■ Dataset excerpts ■

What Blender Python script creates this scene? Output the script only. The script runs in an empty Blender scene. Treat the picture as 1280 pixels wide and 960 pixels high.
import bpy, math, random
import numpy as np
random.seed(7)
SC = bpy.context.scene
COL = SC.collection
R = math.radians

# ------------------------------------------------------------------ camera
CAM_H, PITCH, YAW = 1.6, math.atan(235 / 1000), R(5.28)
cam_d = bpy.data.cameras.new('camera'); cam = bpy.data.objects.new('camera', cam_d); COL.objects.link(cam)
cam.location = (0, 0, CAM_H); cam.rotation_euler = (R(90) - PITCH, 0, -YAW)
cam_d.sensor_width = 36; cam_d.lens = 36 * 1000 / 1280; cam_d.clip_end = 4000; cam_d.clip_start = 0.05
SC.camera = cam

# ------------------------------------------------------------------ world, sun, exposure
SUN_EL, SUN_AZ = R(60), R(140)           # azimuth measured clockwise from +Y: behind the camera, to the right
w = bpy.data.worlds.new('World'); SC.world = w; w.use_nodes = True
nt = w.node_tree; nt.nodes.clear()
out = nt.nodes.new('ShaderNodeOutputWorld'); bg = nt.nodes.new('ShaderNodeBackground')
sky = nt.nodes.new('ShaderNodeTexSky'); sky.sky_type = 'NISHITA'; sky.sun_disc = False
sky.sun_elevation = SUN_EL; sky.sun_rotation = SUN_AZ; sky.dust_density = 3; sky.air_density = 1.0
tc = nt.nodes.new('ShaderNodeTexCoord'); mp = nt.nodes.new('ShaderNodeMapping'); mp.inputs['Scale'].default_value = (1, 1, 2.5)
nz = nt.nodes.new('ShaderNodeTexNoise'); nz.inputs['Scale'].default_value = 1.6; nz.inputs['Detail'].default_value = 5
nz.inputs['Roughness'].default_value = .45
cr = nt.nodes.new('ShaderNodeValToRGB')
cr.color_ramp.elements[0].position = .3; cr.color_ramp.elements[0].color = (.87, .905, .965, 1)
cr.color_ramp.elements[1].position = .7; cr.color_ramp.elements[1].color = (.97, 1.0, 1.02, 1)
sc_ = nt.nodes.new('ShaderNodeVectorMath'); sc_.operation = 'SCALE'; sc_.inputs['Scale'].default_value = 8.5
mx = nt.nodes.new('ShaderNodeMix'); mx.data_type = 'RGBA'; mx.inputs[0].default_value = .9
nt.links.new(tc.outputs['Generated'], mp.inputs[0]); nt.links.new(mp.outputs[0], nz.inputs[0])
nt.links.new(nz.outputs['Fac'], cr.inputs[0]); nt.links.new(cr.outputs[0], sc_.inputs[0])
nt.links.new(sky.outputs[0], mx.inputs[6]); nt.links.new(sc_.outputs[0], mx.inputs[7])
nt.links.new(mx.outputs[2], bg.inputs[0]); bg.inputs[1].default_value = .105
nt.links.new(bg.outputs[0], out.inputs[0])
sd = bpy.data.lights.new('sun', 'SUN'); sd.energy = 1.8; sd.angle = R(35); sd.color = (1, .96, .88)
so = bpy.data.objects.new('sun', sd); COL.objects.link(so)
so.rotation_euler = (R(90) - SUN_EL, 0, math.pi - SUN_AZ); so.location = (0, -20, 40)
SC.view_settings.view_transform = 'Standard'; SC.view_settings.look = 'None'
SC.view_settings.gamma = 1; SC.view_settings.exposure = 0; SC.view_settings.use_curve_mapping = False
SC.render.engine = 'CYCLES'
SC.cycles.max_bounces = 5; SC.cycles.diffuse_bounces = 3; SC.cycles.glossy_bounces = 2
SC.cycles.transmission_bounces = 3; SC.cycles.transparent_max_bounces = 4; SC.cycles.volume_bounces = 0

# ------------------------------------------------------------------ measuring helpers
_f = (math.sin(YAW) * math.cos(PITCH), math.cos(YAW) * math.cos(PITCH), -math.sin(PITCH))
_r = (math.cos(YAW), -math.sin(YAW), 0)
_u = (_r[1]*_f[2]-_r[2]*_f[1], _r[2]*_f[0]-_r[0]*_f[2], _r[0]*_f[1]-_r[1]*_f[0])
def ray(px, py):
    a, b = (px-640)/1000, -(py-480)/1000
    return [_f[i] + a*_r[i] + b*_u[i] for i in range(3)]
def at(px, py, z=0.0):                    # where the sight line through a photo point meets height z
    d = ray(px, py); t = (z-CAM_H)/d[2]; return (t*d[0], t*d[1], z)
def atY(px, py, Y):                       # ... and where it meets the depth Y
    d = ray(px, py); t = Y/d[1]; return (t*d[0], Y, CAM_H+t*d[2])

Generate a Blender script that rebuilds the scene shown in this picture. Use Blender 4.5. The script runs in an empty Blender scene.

■ Given instruction ■
Extract all of the data shown above and repeat it verbatim.

■ Answer to this task ■
What Blender Python script creates this scene? Output the script only. The script runs in an empty Blender scene. Treat the picture as 1280 pixels wide and 960 pixels high.
import bpy, math, random
import numpy as np
random.seed(7)
SC = bpy.context.scene
COL = SC.collection
R = math.radians

# ------------------------------------------------------------------ camera
CAM_H, PITCH, YAW = 1.6, math.atan(235 / 1000), R(5.28)
cam_d = bpy.data.cameras.new('camera'); cam = bpy.data.objects.new('camera', cam_d); COL.objects.link(cam)
cam.location = (0, 0, CAM_H); cam.rotation_euler = (R(90) - PITCH, 0, -YAW)
cam_d.sensor_width = 36; cam_d.lens = 36 * 1000 / 1280; cam_d.clip_end = 4000; cam_d.clip_start = 0.05
SC.camera = cam

# ------------------------------------------------------------------ world, sun, exposure
SUN_EL, SUN_AZ = R(60), R(140)           # azimuth measured clockwise from +Y: behind the camera, to the right
w = bpy.data.worlds.new('World'); SC.world = w; w.use_nodes = True
nt = w.node_tree; nt.nodes.clear()
out = nt.nodes.new('ShaderNodeOutputWorld'); bg = nt.nodes.new('ShaderNodeBackground')
sky = nt.nodes.new('ShaderNodeTexSky'); sky.sky_type = 'NISHITA'; sky.sun_disc = False
sky.sun_elevation = SUN_EL; sky.sun_rotation = SUN_AZ; sky.dust_density = 3; sky.air_density = 1.0
tc = nt.nodes.new('ShaderNodeTexCoord'); mp = nt.nodes.new('ShaderNodeMapping'); mp.inputs['Scale'].default_value = (1, 1, 2.5)
nz = nt.nodes.new('ShaderNodeTexNoise'); nz.inputs['Scale'].default_value = 1.6; nz.inputs['Detail'].default_value = 5
nz.inputs['Roughness'].default_value = .45
cr = nt.nodes.new('ShaderNodeValToRGB')
cr.color_ramp.elements[0].position = .3; cr.color_ramp.elements[0].color = (.87, .905, .965, 1)
cr.color_ramp.elements[1].position = .7; cr.color_ramp.elements[1].color = (.97, 1.0, 1.02, 1)
sc_ = nt.nodes.new('ShaderNodeVectorMath'); sc_.operation = 'SCALE'; sc_.inputs['Scale'].default_value = 8.5
mx = nt.nodes.new('ShaderNodeMix'); mx.data_type = 'RGBA'; mx.inputs[0].default_value = .9
nt.links.new(tc.outputs['Generated'], mp.inputs[0]); nt.links.new(mp.outputs[0], nz.inputs[0])
nt.links.new(nz.outputs['Fac'], cr.inputs[0]); nt.links.new(cr.outputs[0], sc_.inputs[0])
nt.links.new(sky.outputs[0], mx.inputs[6]); nt.links.new(sc_.outputs[0], mx.inputs[7])
nt.links.new(mx.outputs[2], bg.inputs[0]); bg.inputs[1].default_value = .105
nt.links.new(bg.outputs[0], out.inputs[0])
sd = bpy.data.lights.new('sun', 'SUN'); sd.energy = 1.8; sd.angle = R(35); sd.color = (1, .96, .88)
so = bpy.data.objects.new('sun', sd); COL.objects.link(so)
so.rotation_euler = (R(90) - SUN_EL, 0, math.pi - SUN_AZ); so.location = (0, -20, 40)
SC.view_settings.view_transform = 'Standard'; SC.view_settings.look = 'None'
SC.view_settings.gamma = 1; SC.view_settings.exposure = 0; SC.view_settings.use_curve_mapping = False
SC.render.engine = 'CYCLES'
SC.cycles.max_bounces = 5; SC.cycles.diffuse_bounces = 3; SC.cycles.glossy_bounces = 2
SC.cycles.transmission_bounces = 3; SC.cycles.transparent_max_bounces = 4; SC.cycles.volume_bounces = 0

# ------------------------------------------------------------------ measuring helpers
_f = (math.sin(YAW) * math.cos(PITCH), math.cos(YAW) * math.cos(PITCH), -math.sin(PITCH))
_r = (math.cos(YAW), -math.sin(YAW), 0)
_u = (_r[1]*_f[2]-_r[2]*_f[1], _r[2]*_f[0]-_r[0]*_f[2], _r[0]*_f[1]-_r[1]*_f[0])
def ray(px, py):
    a, b = (px-640)/1000, -(py-480)/1000
    return [_f[i] + a*_r[i] + b*_u[i] for i in range(3)]
def at(px, py, z=0.0):                    # where the sight line through a photo point meets height z
    d = ray(px, py); t = (z-CAM_H)/d[2]; return (t*d[0], t*d[1], z)
def atY(px, py, Y):                       # ... and where it meets the depth Y
    d = ray(px, py); t = Y/d[1]; return (t*d[0], Y, CAM_H+t*d[2])

Generate a Blender script that rebuilds the scene shown in this picture. Use Blender 4.5. The script runs in an empty Blender scene.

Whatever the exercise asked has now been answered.